Publisher's Weekly Review
With a pitiless take on English academe, this debut novel thrusts a sexually ambiguous heroine into an especially nasty murder case ripe with sexual violence and degradation. Terry Williams, in Oxford to finish her detective fiction doctorate, buys a house where a male student was recently killed by a sexual sadist. Most of Terry's new neighbors, although cleared by police, look suspicious to her. Scholar and poet Brian Eden's wife, Carla, may have had an affair with the student shortly before his death, giving either husband or wife a possible motive. Dorling Van Glught writes children's books in a meter that resembles some notes that were sent to the police anonymously about the murder.
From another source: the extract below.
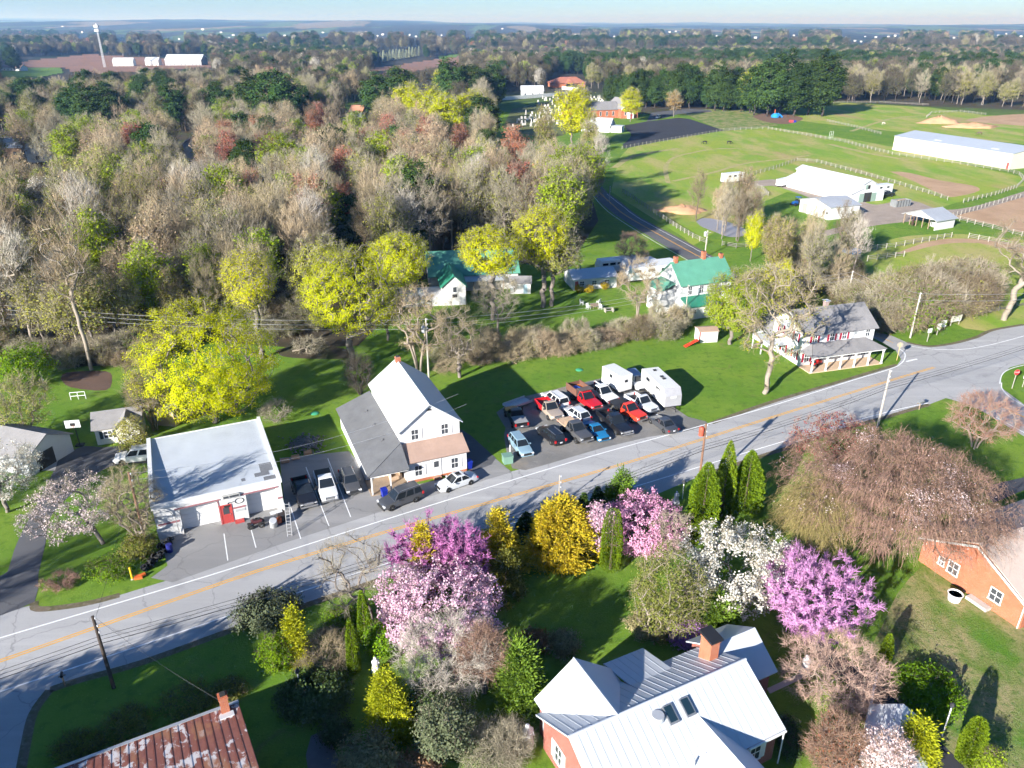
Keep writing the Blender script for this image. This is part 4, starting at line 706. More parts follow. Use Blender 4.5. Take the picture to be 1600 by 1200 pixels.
def car(label, f, r, col, kind='sedan', name=None, roofm=None, rack=False, L=None, sunroof=False):
    D = dict(sedan=(4.75, 1.82, 1.42), coupe=(4.7, 1.85, 1.32), wagon=(4.75, 1.8, 1.5), suv=(4.8, 1.92, 1.78), cross=(4.5, 1.84, 1.6))[kind]
    l, w, h = (L or D[0]), D[1], D[2]; R = place(f, r, label, 'car' if kind != 'suv' else 'SUV', name or dict(sedan='parked_sedan', coupe='parked_coupe', wagon='parked_estate_car', suv='parked_suv', cross='parked_hatchback')[kind])
    hl = l / 2; hw = w / 2; zt = h * .60 if kind not in ('suv', 'cross') else h * .585; zb = .2 if kind not in ('suv',) else .3
    hood = zt - .10; tl = zt - .02 if kind in ('sedan', 'coupe') else zt
    xs = [(-hl, .5, .62, .72), (-hl + .12, .2, .88, tl - .06), (-hl + .7, 0, 1, tl), (-hl * .3, 0, 1, zt), (hl * .32, 0, 1, zt), (hl * .45, 0, .99, hood + .05), (hl - .5, 0, .96, hood - .06), (hl - .12, .08, .86, hood - .16), (hl, .2, .66, hood - .3)]
    rings = [body_ring(x, hw * f_ * .94, zb + dz * .25, hw * f_, (zb + t) * .52, hw * f_ * .9, t, .03) for x, dz, f_, t in xs]
    MB().loft(rings).build('body', col, R, smooth=38)
    g = dict(sedan=(-hl * .62, hl * .42, -hl * .34, hl * .10), coupe=(-hl * .66, hl * .36, -hl * .25, hl * .05), wagon=(-hl * .95, hl * .42, -hl * .82, hl * .12), suv=(-hl * .96, hl * .46, -hl * .88, hl * .20), cross=(-hl * .95, hl * .44, -hl * .70, hl * .14))[kind]
    cabin(R, g[0], g[1], g[2], g[3], zt - .02, h - .055, hw * .88, hw * .68, col, dict(sedan=(.48,), coupe=(.32,), wagon=(.3, .62), suv=(.3, .62), cross=(.26, .6))[kind], roofm)
    wr = .33 if kind != 'suv' else .38
    for x in (-hl * .58, hl * .62):
        for s in (-1, 1): wheel(R, x, s * (hw - .10), wr)
    lights(R, l, w, hood - .24, zt - .16 if kind in ('sedan', 'coupe') else zt - .1, .16 if kind in ('sedan', 'coupe') else .32)
    MB().box((hl - .03, 0, .50), (.14, w * .56, .24)).build('grille', m_blkpl, R); MB().box((hl - .06, 0, .32), (.16, w * .84, .14)).build('bumper', m_blkpl if kind == 'suv' else col, R); MB().box((-hl + .05, 0, .40), (.16, w * .82, .22)).build('bumper', col, R)
    for s in (-1, 1): MB().box((hl * .30, s * (hw + .06), zt + .06), (.14, .2, .13)).build('mirror', col, R)
    if rack:
        for s in (-1, 1): MB().tube([(g[2] + .1, s * hw * .58, h + .05), (g[3] - .2, s * hw * .58, h + .05)], .025).build('roof_rail', m_steel, R)
    if sunroof: MB().box((g[3] - .45, 0, h + .008), (.55, .75, .02)).build('sunroof', m_cgl, R)
    return R
def pickup(label, f, r, col, L=5.6, bed='open', bedcol=None, cab2=True, roofm=None, lift=0.0, name='pickup_truck', cover=None, hoodcol=None, cat='pickup truck', load=None):
    R = place(f, r, label, cat, name); w = 1.98; hw = w / 2; hl = L / 2; z = lift; bl = L * (.36 if cab2 else .43); xb = -hl + bl; bc = bedcol or col; zt = 1.08 + z; hood = 1.04 + z
    xs = [(xb + .02, .97, zt), (xb + .4, 1, zt), (hl * .25, 1, zt), (hl * .36, 1, hood + .03), (hl - .4, .97, hood - .02), (hl - .08, .90, hood - .10), (hl, .86, hood - .3)]
    MB().loft([body_ring(x, hw * f_ * .95, .42 + z, hw * f_, .75 + z, hw * f_ * .93, t, .03) for x, f_, t in xs]).build('body', hoodcol or col, R, smooth=38)
    cabin(R, xb + .04, hl * .40, xb + .22, hl * .12, zt - .02, 1.80 + z, hw * .9, hw * .74, hoodcol or col, (.42,) if cab2 else (), roofm)
    if bed == 'open' or bed == 'cover':
        b_ = MB().b2(-hl, xb, -hw * .93, hw * .93, .55 + z, .68 + z)
        for s in (-1, 1): b_.hexa([(-hl, s * hw * .97 - .04, .45 + z), (xb, s * hw * .97 - .04, .45 + z), (xb, s * hw * .97 + .04, .45 + z), (-hl, s * hw * .97 + .04, .45 + z)], [(-hl, s * hw * .92 - .05, 1.12 + z), (xb, s * hw * .92 - .05, 1.12 + z), (xb, s * hw * .92 + .05, 1.12 + z), (-hl, s * hw * .92 + .05, 1.12 + z)])
        b_.b2(-hl, -hl + .09, -hw * .86, hw * .86, .68 + z, 1.10 + z); b_.b2(xb - .07, xb, -hw * .86, hw * .86, .68 + z, 1.11 + z); b_.build('cargo_bed', bc, R)
        MB().b2(-hl + .10, xb - .08, -hw * .84, hw * .84, .68 + z, .70 + z).build('bed_liner', m_blkpl, R)
        if bed == 'cover': MB().b2(-hl + .02, xb - .01, -hw * .88, hw * .88, 1.125 + z, 1.16 + z).build('bed_cover', cover or m_blkpl, R)
    elif bed == 'flat':
        f_ = MB().b2(-hl - .1, xb + .0, -1.08, 1.08, .92 + z, 1.02 + z); f_.b2(xb - .06, xb, -1.05, 1.05, 1.02 + z, 1.7 + z); f_.build('flatbed', bc, R)
        MB().b2(-hl, xb + .4, -.45, .45, .5 + z, .9 + z).build('chassis', m_blkpl, R)
    elif bed == 'dump':
        MB().b2(-hl, xb + .3, -.45, .45, .5 + z, .9 + z).build('chassis', m_blkpl, R)
        f_ = MB().b2(-hl - .1, xb - .05, -1.1, 1.1, .95 + z, 1.05 + z); [f_.b2(-hl - .1, xb - .05, s * 1.06 - .05, s * 1.06 + .05, 1.05 + z, 1.95 + z) for s in (-1, 1)]
        f_.b2(-hl - .1, -hl, -1.0, 1.0, 1.05 + z, 1.8 + z); f_.build('dump_bed', bc, R); MB().b2(xb - .15, xb - .05, -1.01, 1.01, 1.05 + z, 2.05 + z).b2(xb - .15, xb + .9, -1.0, 1.0, 2.05 + z, 2.12 + z).build('headboard', M('dark_steel_plate', (.12, .09, .08), .6), R)
        MB().b2(-hl, xb - .16, -1.0, 1.0, 1.06 + z, 1.3 + z).build('load', M('orange_clay', (.45, .16, .05), .9, .3), R); MB().box((-hl + 1.2, -.2, 1.42 + z), (1.0, .8, .25), .4).build('tarpaulin', M('blue_tarp', (.02, .12, .5), .6), R)
    wr = .38 + lift * .25
    for x in (-hl * .56, hl * .62):
        for s in (-1, 1): wheel(R, x, s * (hw - .09), wr, .26)
    lights(R, L, w, hood - .28, .86 + z, .34, .3)
    MB().box((hl - .02, 0, .80 + z), (.1, w * .5, .28)).build('grille', m_chr if lift == 0 else m_blkpl, R); MB().box((hl + .03, 0, .52 + z), (.2, w * .92, .2)).build('bumper', m_chr, R); MB().box((-hl - .06, 0, .55 + z), (.2, w * .9, .18)).build('bumper', m_chr, R)
    for s in (-1, 1): MB().box((hl * .28, s * (hw + .10), zt + .12), (.12, .24, .2)).build('mirror', m_blkpl, R)
    return R
P_ = dict(silver=paint('silver', (.56, .58, .60)), black=paint('black', (.012, .012, .014)), dgrey=paint('dark_grey', (.055, .058, .065)), white=paint('white', (.66, .66, .65)), blue=paint('metallic_blue', (.015, .16, .34)), pale=paint('pale_blue', (.22, .33, .40)), red=paint('red', (.55, .012, .018)), oran=paint('orange_red', (.70, .045, .018)), tan=paint('tan', (.36, .29, .23)), char=paint('charcoal', (.075, .075, .078)))
car('silver sedan with dark sunroof parked in front of the white house', (684, 768), (742, 748), P_['silver'], 'sedan', sunroof=True)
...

When Terry begins remodeling her home, she discovers clippings of sexually titillating letters printed in a porn magazine; they hint at dangerous mate-swapping practices by her neighbors. Terry's determination to crack the unsolved case meets resistance from the cop in charge (who becomes her lover despite her flirtation with lesbianism) and from university dons determined to let the whole seamy business die down. The explicit, lovelessly bleak sexual content will surely offend some readers, but others will find uncommonly interesting characters and a clever puzzle. (Dec.) (c) Copyright PWxyz, LLC. All rights reserved
Kirkus Review
Fleeing her divorce and the lesbian affair it's tumbled her into, ad executive Theresa Williams returns to Oxford to pick up her postgraduate work in detective fiction. But the house she purchases was the site of a grisly murder--undergrad Hugh Scott was burned to death by a soldering iron--whose consequences keep spreading like a contagion. Someone is still prowling the streets of Oxford raping and killing young men. Ensconced in her new home, Terry can't even plaster her bathroom wall without being visited, in rapid succession, by Emily Harris, Hugh's undergraduate lover; Carla Eden, a neighboring don's wife who'd also taken Hugh to bed, and is willing to do the same with Terry; Giles Chawker, a narcissistic stalwart of the Oxford crew equally intent on seducing Terry; Julia Van Glught, whose marriage to a children's-book author hasn't kept her away from Carla's husband Brian; and Brian Eden himself, the magnetic biographer Terry becomes rapidly convinced was Hugh's killer. When her rehabbing uncovers a cache of floridly pornographic letters, Terry's driven to put her interpretive skills to work, since le style, c'est l'homme. The punishing rounds of stylistic analysis that follow will drive a wedge between Terry and her latest lover, the police inspector in charge of the case, before finally revealing the whole sordid plot. Even more brutally than recent work by Peter Robinson and Ruth Rendell, Strong's debut mocks the age-old distinction between cozy and nasty, producing the lowest revelations about higher education you've ever seen.